With the help of my new found friends from the DRC and a local boda (sketchy motorcycle taxi) driver, I arrived at the hostel and met the group that I would be spending the next three days with. We travelled north for about five hours with a couple stops to eat and use some rather interesting facilities!


When we arrived at the campsite I immediately felt more at home in my tent in the middle of the woods. Animals roamed the camp freely, nature abounded, there were trees as far as the eye could see,












and no shortage of mosquitoes or giant bugs.




 
 
 
Over the next few days I participated in numerous safari experiences, a night river animal cruise, land safaris in an open top bus, boat safaris, and a hike around Murchison Falls.






























It was awesome! We had a small group of eight in a little van, which allowed for an intimate and personalized experience. 

 
It was exactly the type of safari experience that I yearned for and one of the reasons why I chose Uganda over neighbouring Tanzania or Kenya. 














 
 
 
We saw no shortage of gorgeous landscapes, spectacular sunrises, divine sunsets, or frolicking animals.

 
We were even lucky enough to observe a few lions, one of which stopped right near our vehicle for a complete grooming session.















 
The hippos were immense, the elephants serene, the giraffes majestic, the bamboos playful, the warthogs hilarious, and the buffalo powerful.
 

Back in Entebbe after the safari, the contrast of two distinct worlds was again strikingly apparent. 

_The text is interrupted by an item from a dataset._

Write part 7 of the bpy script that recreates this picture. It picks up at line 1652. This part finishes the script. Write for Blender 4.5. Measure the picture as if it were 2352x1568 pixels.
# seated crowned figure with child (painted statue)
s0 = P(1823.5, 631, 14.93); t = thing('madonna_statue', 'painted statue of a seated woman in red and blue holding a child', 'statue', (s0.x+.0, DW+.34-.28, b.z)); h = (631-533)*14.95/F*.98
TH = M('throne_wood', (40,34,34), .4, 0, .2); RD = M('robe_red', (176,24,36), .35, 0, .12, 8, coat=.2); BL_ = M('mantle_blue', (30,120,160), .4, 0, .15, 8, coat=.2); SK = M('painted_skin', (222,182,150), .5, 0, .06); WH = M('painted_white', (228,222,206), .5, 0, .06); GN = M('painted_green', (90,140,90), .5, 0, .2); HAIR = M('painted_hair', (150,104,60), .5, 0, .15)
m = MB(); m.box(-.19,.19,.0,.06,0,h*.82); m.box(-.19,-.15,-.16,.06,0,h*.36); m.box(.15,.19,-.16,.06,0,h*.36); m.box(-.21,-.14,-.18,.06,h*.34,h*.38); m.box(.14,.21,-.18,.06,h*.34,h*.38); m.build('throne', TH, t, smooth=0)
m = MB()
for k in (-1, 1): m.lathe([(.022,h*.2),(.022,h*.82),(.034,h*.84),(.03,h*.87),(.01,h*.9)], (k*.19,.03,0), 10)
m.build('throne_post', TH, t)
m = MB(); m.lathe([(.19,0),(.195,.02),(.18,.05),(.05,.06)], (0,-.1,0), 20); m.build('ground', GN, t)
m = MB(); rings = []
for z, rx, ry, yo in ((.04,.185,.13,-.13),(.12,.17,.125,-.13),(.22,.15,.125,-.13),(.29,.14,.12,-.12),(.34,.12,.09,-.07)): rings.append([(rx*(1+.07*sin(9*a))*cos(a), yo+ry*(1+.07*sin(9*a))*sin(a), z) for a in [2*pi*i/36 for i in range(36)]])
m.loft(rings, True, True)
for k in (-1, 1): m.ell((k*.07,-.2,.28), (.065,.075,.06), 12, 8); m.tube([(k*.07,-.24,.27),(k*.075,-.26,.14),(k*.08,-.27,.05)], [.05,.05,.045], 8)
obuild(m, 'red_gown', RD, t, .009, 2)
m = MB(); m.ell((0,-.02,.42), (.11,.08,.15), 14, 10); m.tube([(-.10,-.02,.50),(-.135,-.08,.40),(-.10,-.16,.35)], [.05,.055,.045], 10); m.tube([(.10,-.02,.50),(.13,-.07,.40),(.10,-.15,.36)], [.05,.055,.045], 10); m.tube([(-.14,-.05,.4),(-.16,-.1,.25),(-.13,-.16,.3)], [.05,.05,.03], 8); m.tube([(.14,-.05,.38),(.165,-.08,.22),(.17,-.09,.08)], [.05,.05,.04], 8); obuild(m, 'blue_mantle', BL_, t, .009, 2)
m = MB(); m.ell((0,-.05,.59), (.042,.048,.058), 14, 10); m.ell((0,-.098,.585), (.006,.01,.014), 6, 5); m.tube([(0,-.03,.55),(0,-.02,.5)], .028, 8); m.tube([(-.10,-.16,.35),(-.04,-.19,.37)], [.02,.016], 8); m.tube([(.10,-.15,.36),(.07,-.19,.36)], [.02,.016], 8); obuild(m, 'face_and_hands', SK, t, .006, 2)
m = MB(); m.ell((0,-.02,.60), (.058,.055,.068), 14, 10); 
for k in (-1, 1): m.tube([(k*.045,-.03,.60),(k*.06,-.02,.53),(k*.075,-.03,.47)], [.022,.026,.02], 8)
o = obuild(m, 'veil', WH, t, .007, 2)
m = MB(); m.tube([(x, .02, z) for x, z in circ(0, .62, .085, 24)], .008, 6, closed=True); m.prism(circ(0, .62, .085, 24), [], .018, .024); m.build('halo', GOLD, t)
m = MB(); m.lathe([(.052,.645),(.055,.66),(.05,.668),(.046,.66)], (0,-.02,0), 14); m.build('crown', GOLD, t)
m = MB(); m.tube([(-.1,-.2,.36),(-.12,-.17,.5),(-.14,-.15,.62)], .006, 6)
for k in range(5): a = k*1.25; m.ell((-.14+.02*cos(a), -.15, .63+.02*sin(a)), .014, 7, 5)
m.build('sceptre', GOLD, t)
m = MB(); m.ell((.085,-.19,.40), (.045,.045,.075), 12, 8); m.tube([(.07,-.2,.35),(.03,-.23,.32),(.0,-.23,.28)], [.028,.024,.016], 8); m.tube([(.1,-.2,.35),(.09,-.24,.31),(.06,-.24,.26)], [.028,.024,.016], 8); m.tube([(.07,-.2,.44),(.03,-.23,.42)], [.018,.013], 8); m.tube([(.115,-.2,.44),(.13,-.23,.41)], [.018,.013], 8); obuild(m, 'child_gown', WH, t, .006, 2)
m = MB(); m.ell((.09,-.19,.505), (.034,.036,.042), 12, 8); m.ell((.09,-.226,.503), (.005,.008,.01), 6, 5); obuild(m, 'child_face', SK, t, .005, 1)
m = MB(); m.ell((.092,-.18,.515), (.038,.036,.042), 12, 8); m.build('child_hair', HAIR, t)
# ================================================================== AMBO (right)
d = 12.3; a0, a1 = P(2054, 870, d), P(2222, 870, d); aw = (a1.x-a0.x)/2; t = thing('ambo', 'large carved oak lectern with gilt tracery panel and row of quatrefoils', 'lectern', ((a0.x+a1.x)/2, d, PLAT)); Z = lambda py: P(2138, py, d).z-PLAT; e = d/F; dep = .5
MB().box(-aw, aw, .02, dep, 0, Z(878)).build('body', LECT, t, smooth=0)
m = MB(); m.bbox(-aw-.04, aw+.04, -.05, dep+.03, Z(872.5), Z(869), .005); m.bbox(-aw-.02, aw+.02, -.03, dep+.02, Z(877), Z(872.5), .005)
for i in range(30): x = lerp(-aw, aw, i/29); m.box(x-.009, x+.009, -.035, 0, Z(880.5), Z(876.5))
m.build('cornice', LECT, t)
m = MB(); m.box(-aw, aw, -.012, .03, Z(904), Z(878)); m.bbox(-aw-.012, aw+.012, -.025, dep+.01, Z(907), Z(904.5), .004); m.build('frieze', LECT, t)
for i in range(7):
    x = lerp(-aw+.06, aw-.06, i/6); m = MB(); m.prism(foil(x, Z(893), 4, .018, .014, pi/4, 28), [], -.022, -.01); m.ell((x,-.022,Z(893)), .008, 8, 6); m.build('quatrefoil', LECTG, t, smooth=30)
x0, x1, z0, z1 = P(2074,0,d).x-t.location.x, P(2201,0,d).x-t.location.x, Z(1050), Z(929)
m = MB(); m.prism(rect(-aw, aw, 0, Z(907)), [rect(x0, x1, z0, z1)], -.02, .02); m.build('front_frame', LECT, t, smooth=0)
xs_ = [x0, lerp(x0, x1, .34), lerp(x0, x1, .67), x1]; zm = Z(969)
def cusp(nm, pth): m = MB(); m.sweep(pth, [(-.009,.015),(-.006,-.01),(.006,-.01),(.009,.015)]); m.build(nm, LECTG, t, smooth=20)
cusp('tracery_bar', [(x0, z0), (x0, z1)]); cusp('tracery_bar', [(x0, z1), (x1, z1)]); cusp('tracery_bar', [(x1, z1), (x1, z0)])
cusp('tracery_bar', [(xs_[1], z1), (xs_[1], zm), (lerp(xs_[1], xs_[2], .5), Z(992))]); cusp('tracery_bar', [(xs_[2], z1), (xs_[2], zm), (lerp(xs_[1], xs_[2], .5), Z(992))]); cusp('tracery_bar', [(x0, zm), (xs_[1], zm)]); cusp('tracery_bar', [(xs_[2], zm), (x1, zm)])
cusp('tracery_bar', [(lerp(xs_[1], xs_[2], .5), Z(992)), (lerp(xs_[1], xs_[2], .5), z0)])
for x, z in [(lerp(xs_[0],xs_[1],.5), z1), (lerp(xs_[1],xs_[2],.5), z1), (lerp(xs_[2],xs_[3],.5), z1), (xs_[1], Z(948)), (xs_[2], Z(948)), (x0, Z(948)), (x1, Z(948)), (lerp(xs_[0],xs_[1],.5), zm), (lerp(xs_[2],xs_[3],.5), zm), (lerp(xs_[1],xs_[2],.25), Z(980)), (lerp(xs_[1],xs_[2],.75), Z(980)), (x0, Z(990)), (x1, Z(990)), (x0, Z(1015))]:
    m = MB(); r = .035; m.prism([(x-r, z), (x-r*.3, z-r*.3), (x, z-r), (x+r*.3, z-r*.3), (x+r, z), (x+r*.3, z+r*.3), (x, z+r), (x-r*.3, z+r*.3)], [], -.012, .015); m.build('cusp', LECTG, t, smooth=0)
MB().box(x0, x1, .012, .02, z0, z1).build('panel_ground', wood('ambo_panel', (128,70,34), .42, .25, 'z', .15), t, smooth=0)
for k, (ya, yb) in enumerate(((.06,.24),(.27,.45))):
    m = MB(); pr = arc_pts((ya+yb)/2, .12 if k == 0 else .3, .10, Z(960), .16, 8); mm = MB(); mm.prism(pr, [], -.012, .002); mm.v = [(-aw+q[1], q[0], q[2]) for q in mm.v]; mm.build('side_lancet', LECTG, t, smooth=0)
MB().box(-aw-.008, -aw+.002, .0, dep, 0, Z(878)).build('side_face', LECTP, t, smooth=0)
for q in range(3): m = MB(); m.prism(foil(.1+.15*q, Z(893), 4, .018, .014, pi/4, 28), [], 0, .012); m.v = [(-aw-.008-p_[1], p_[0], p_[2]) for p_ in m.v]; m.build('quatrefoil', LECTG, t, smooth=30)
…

The ultra luxurious hotels are constructed adjacent to slums;








                                                      modern air conditioned grocery stores can be found next to metal stalls stocked with a variety of goods.
 



 
                                       The UN is quite prevalent in the community here and therefore many bars, restaurants, grocery stores, hotels, and craft stores have sprung up to accommodate the demand. The National Palace is also found in Entebbe as is the airport.

 
I spent a few nights in a nice hotel there -- slept, sunbathed, and swam. Massages were $13 for an hour; I had many of these and worked on my tan. Food selection was exciting as they even had cucumbers and pizza! My first night I decided to order room service. I was pleasantly surprised to find a menu in my room, but was quickly brought back to reality as I tried to order. They were out of most items, a common theme here in Sudan as well. You almost feel like asking what actually is available … but instead you go through the charade of asking for repeated items that are not available and trying to guess what they might actually have in the kitchen! Always a fun game. J
 
The best hotel I stayed at during my vacation was right on Lake Victoria.



It led into a gorgeous local park where you could swim in a pool or the lake, buy food, drink, and had fabulous R&B music playing from early in the morning until late at night. The vibe was mellow and welcoming.




 
My return flight from Entebbe to Juba was cancelled due to weather conditions in Juba -- it is the rainy season after all -- and rescheduled for the next day. So, I spent one extra day in the water working on my tan ;) When we finally made it to Juba we missed our connection to Yambio and had to wait for three more days until another helo was making its way out to the team site.

 
 
That provided an opportunity to spend a few days meeting everyone in Juba , which is our Sector Headquarters. It was nice to put faces to those people whom I communicate with via email and telephone for my day to day duties.  

 
Everywhere you go everyone wants to be able to contact you. People are forever asking for cell numbers. But how will I contact you, they ask? I am thinking, contact me -- I don't even know you! Definitely takes some getting used to!  

 
Well that is about it for my first vacation break. I am currently in Ethiopia at the beginning of my second, longer vacation, but more about that in another update!